Friday, January 21, 2011

David Brooks Rewrites History to Claim Joe Lieberman Saved Clinton from Impeachment

It wasn't long ago that Bill Clinton was impeached for lying about sex, but David Brooks, the New York Times' cuddly Upper East Side-appropriate Neocon, offered this bizarre defense of Joe Lieberman:

Long before there was an Obamacare debate or the “don’t ask, don’t tell” repeal, Lieberman played an important role in saving Bill Clinton from impeachment. As momentum for impeachment was growing, Lieberman gave a crucial speech on the Senate floor that scolded Clinton for his behavior but resolutely opposed removing him from office.

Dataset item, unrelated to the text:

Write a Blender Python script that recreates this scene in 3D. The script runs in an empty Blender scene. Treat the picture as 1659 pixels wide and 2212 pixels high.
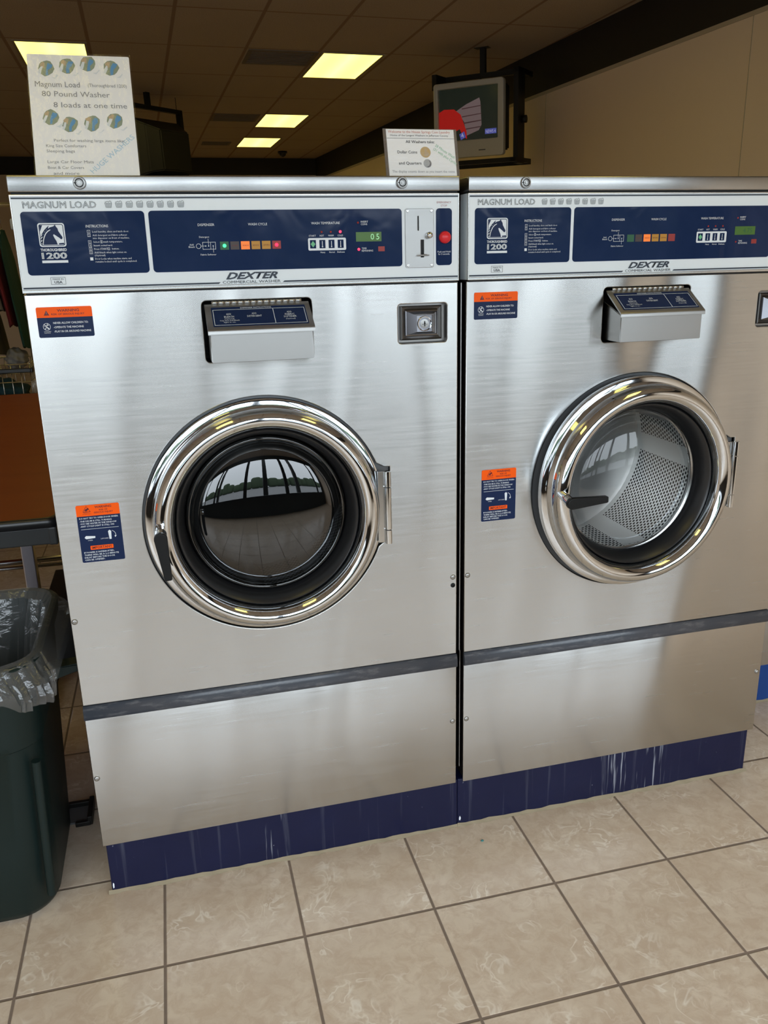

I know opinion columns aren't fact-checked, but Clinton's impeachment was just 12 short years ago. Surely someone at the New York Times recalls those heady days, no?

Even more ridiculous was the response of the Times' public editor to DougJ, who called the paper on its revisionism:

President Clinton was impeached in the House of Representatives, but not in the Senate, where Mr. Lieberman represents the State of Connecticut.

I hope this helps your understanding.

The House impeaches a president, and the Senate tries him (or someday her). That's how it works. The Senate tried Clinton and found him not guilty on February 12, 1999.

Lieberman, whose speech regurgitated every right-wing talking-point on the scandal, didn't "save" Clinton -- he was one of more than 50 senators who voted against convicting the president, and that's it.